Dataset content:
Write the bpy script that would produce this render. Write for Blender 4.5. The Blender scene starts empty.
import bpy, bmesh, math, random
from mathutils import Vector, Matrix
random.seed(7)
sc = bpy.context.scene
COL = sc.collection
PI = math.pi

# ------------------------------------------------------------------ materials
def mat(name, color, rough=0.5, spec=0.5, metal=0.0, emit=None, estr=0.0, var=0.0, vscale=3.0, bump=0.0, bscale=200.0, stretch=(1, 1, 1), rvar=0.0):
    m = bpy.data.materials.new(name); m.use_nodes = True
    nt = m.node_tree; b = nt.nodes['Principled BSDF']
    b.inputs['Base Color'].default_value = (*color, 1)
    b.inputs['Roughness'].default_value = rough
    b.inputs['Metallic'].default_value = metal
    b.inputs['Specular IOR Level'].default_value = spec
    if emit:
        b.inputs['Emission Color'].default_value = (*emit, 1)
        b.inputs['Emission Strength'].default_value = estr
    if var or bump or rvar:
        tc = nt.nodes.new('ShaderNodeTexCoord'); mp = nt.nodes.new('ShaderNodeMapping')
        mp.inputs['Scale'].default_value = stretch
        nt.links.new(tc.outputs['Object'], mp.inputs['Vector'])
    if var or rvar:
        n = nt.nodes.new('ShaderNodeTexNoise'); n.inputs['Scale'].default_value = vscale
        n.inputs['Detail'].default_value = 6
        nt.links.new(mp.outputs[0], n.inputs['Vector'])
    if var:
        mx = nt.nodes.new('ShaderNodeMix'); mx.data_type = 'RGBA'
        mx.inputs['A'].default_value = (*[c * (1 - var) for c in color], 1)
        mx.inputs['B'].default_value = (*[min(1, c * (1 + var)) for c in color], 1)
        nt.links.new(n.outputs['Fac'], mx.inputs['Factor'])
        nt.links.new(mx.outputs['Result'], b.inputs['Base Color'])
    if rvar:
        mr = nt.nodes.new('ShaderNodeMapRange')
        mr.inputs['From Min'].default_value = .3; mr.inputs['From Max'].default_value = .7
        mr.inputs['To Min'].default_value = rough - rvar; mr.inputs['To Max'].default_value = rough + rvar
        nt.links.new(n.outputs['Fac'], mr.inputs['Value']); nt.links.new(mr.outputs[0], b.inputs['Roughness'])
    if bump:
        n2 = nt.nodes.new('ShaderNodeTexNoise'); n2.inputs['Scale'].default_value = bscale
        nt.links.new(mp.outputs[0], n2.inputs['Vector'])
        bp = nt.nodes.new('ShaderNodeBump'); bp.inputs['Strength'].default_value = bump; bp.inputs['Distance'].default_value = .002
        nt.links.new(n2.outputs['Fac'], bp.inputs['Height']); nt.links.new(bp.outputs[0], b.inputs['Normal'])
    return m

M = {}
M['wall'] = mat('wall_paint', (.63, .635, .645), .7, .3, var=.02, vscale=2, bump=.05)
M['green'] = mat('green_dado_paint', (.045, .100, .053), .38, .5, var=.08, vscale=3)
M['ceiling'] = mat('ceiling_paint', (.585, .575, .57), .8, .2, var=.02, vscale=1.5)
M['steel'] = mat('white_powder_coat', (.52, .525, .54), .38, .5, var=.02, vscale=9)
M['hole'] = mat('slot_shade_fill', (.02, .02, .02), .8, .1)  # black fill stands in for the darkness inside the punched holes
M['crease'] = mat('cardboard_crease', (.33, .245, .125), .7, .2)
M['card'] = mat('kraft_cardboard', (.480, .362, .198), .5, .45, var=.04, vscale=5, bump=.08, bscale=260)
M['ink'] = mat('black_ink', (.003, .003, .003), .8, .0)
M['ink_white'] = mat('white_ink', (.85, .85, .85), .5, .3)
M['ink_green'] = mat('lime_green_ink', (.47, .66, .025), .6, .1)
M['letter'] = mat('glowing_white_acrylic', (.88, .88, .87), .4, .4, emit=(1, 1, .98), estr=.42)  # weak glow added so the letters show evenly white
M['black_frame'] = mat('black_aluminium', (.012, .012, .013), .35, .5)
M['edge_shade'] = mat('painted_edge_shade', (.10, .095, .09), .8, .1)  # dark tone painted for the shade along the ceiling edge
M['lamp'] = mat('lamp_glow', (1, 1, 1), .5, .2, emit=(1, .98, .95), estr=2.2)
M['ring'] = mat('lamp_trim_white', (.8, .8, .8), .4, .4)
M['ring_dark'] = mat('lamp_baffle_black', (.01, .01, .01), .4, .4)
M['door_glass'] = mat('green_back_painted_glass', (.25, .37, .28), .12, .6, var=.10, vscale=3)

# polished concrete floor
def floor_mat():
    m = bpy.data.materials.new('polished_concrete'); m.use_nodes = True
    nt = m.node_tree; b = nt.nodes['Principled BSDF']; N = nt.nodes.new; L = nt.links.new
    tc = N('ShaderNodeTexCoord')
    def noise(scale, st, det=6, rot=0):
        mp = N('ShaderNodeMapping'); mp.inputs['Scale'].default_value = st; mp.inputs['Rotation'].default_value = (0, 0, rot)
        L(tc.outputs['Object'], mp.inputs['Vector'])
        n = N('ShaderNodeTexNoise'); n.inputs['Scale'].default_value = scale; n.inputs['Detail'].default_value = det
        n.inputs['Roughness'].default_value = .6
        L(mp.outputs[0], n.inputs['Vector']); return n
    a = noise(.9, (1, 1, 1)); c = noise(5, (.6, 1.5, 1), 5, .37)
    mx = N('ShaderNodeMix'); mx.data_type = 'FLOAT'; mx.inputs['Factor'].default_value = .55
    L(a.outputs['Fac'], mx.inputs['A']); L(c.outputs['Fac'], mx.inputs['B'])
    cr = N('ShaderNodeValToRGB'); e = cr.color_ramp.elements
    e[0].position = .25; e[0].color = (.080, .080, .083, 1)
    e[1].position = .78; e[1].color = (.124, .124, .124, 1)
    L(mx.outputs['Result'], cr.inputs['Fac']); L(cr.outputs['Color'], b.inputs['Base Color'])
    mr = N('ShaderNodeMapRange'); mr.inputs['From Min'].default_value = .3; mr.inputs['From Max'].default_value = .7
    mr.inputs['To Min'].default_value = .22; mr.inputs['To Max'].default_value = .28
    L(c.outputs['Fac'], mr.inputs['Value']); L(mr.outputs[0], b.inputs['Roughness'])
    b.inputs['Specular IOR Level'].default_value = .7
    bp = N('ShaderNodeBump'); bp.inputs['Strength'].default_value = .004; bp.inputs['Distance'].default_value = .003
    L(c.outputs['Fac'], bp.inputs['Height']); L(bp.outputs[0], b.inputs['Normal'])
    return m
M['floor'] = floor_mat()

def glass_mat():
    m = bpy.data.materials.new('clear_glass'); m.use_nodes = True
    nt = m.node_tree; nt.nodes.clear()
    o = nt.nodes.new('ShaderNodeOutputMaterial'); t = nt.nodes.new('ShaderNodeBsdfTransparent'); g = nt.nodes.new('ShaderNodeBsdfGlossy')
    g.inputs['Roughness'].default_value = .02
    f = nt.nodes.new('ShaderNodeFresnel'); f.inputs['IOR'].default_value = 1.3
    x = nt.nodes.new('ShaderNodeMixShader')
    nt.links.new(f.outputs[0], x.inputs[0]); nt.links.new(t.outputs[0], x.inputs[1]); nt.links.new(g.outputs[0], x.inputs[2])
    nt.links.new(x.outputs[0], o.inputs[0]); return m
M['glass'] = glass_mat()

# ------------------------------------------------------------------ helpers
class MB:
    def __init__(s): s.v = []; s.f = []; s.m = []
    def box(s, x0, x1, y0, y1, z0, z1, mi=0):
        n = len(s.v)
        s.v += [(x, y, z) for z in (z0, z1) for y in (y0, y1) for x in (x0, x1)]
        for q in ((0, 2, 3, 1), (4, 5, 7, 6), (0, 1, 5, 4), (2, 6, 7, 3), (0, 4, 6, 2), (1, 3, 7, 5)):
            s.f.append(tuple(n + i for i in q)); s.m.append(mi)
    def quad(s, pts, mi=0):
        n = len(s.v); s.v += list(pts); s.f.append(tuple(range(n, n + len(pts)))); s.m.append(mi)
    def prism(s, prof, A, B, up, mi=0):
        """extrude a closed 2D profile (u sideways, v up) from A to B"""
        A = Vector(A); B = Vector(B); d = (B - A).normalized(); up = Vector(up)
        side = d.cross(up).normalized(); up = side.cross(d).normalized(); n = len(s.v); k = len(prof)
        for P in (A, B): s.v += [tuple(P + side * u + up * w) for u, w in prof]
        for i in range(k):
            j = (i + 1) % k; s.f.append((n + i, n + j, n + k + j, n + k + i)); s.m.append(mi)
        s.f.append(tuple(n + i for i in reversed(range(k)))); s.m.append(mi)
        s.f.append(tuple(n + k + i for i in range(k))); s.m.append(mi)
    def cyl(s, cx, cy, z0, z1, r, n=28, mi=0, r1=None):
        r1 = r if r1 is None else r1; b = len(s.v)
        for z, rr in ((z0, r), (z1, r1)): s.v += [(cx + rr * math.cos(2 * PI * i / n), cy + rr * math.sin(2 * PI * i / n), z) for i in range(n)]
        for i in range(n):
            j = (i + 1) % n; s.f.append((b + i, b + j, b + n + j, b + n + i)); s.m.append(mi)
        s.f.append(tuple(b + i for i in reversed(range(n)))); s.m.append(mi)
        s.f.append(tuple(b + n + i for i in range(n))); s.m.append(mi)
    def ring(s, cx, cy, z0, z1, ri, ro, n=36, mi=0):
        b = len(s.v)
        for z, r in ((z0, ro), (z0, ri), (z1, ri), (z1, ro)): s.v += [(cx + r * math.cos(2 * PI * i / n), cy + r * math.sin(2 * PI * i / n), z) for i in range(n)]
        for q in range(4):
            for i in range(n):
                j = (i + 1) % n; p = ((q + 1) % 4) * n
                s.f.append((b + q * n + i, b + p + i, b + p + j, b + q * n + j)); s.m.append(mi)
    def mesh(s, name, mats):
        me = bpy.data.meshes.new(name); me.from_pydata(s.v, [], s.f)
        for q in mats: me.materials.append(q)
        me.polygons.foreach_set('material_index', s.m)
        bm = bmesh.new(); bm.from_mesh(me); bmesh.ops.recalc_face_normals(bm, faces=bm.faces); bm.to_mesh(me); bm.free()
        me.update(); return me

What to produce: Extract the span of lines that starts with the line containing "1, .98), estr=.42)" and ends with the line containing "(.25, .37, .28), .12, .6, var=.10, vscale=3)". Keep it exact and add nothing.

Output below:
M['letter'] = mat('glowing_white_acrylic', (.88, .88, .87), .4, .4, emit=(1, 1, .98), estr=.42)  # weak glow added so the letters show evenly white
M['black_frame'] = mat('black_aluminium', (.012, .012, .013), .35, .5)
M['edge_shade'] = mat('painted_edge_shade', (.10, .095, .09), .8, .1)  # dark tone painted for the shade along the ceiling edge
M['lamp'] = mat('lamp_glow', (1, 1, 1), .5, .2, emit=(1, .98, .95), estr=2.2)
M['ring'] = mat('lamp_trim_white', (.8, .8, .8), .4, .4)
M['ring_dark'] = mat('lamp_baffle_black', (.01, .01, .01), .4, .4)
M['door_glass'] = mat('green_back_painted_glass', (.25, .37, .28), .12, .6, var=.10, vscale=3)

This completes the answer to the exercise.